To get to this step you’ll need an interim deprogramming stage I alluded to, like de-Nazification in Germany, de-Baathification in Iraq and de-radicalization of Al Qaeda in Saudi Arabia. That’s a longer process perhaps deserving it’s own step, but it’s fair to say that after 100 years, Palestinian society is broken and deeply radicalized.
Hamas wasn’t imported from Columbia University, it’s homegrown. It remains the most popular governmental organization in the West Bank, let alone Gaza. In other words, Palestine = Hamas. If Israel abandoned the Palestinian Authority in the West Bank, Hamas would rise up in a few hours (like the Taliban in post-American Afghanistan) and take over the territory. Hamas is comprised of Palestinians. In the argot of the left, it’s an indigenous movement.
Perhaps this is all pipe dream. Big diplomatic moves that change the status quo of UNRWA and later, the Oslo Accords calling for two states isn’t easy. But compared to full Palestinian sovereignty with an army, like in Lebanon, Jordan, Egypt and Syria, my ideas are more realistic, faster to achieve and more humane.

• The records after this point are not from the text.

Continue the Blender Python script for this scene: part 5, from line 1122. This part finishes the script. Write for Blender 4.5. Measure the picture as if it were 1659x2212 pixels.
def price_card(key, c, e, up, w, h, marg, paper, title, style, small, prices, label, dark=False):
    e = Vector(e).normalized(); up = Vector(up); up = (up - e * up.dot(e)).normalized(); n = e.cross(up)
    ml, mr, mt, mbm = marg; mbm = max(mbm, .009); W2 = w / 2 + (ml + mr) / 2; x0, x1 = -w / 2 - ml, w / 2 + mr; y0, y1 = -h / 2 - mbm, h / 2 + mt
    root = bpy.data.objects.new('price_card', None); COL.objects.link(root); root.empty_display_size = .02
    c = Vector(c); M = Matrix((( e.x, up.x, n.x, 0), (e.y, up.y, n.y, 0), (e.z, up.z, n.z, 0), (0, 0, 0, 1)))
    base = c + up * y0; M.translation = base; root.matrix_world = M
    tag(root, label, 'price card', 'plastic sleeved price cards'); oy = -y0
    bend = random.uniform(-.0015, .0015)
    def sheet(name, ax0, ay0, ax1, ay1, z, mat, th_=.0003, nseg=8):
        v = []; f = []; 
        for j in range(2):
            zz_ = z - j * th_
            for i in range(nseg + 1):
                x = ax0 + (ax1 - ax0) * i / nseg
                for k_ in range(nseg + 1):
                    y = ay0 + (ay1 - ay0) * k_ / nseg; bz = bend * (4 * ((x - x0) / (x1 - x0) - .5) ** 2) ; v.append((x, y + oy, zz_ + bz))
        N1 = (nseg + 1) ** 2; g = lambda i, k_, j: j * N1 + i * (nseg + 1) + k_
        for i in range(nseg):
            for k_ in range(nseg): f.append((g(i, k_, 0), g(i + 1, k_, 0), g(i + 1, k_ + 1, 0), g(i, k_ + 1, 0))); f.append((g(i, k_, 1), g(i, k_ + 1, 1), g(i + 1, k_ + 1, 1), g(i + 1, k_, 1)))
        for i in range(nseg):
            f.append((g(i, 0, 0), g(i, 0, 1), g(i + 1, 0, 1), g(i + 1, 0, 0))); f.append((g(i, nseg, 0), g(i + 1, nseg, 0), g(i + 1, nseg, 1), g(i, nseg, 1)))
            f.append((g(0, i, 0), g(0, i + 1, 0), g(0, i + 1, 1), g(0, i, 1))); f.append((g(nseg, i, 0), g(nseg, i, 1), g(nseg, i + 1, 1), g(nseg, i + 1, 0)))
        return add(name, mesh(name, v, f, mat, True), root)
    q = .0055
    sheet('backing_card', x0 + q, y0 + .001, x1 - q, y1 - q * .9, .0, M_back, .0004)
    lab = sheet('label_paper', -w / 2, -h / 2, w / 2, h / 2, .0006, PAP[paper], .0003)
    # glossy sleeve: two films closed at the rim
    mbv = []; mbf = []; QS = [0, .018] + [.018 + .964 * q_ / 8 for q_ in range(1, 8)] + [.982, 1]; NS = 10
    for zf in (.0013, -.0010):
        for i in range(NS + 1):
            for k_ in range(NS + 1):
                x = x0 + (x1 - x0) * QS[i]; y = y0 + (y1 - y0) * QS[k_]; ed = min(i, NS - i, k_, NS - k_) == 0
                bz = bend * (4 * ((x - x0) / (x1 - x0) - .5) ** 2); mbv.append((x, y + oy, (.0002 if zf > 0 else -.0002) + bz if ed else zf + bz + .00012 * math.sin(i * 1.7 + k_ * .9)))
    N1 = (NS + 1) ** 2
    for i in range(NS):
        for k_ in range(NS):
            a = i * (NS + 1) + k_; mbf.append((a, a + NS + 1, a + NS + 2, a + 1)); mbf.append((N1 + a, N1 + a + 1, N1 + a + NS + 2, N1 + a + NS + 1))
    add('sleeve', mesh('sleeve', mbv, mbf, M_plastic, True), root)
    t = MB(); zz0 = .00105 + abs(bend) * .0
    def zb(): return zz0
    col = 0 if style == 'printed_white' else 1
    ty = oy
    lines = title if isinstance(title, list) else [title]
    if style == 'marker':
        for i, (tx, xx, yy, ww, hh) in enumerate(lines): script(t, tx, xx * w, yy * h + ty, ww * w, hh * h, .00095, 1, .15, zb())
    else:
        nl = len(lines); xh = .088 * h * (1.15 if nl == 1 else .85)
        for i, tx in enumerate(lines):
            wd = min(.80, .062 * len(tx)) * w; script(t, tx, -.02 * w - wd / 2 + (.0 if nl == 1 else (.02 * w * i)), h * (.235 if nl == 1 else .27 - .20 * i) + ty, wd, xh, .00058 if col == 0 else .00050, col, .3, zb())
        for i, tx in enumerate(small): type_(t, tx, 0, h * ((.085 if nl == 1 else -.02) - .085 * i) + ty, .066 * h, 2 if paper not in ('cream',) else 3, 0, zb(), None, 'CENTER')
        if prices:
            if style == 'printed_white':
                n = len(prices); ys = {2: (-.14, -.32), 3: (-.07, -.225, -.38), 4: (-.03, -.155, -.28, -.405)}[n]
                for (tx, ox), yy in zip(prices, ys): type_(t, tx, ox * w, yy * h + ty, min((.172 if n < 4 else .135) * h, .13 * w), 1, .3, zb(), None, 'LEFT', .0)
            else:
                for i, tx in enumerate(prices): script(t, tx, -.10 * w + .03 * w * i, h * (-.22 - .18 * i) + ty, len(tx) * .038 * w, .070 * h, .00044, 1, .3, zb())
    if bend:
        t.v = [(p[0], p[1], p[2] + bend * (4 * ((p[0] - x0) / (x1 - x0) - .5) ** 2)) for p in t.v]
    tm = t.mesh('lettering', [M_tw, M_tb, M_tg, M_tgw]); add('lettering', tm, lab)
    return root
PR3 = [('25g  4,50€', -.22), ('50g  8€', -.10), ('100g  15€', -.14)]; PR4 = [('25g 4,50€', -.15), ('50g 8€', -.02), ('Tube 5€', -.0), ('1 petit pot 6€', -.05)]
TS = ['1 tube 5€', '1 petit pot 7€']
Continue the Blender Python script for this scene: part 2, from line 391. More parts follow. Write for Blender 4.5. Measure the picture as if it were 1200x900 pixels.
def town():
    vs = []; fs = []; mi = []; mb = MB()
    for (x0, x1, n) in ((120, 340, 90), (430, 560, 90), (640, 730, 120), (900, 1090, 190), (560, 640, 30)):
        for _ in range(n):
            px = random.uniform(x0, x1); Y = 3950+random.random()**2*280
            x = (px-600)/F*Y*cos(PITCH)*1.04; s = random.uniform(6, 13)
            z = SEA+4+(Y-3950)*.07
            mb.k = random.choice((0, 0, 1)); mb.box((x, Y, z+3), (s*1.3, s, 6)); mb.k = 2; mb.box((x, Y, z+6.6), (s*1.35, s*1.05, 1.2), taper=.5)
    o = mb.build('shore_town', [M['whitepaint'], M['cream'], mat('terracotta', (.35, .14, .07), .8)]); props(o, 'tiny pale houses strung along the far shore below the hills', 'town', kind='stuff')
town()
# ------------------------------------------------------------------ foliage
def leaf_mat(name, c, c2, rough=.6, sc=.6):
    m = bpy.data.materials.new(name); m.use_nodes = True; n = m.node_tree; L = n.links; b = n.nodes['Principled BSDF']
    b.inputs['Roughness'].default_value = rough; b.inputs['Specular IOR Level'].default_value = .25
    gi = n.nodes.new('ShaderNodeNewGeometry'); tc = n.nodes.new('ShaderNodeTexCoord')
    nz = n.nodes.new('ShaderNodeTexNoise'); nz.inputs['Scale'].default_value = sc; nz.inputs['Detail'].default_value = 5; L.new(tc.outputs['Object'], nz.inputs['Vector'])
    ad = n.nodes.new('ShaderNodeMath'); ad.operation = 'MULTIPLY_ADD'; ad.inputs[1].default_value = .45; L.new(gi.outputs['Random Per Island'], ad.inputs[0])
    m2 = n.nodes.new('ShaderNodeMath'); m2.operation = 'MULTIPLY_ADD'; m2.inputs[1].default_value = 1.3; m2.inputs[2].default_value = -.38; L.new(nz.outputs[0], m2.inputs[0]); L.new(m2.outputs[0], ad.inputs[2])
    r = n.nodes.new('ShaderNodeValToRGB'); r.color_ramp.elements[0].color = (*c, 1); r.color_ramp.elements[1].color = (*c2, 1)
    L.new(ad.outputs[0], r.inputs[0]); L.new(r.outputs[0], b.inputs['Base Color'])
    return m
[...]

The big picture is fostering a peaceful, stable and dare I hope, prosperous Middle East, where Israeli tech entrepreneurs build businesses with Jordanian engineers financed by UAE investors who sell goods to Lebanese consumers. Much of the world enjoys cross border cooperation and wealth creation, I want this for the Middle East after centuries of economic and political stagnation.
Are Palestinians or even Israelis the key to all of this? Not really, we’re talking about a few million people in an impoverished, illiberal region of nearly half a billion souls. But any step towards peace and stability is better than continuing war and disruption, which is exactly what a Free Palestine will provide.
Freedom from Palestine is a better course.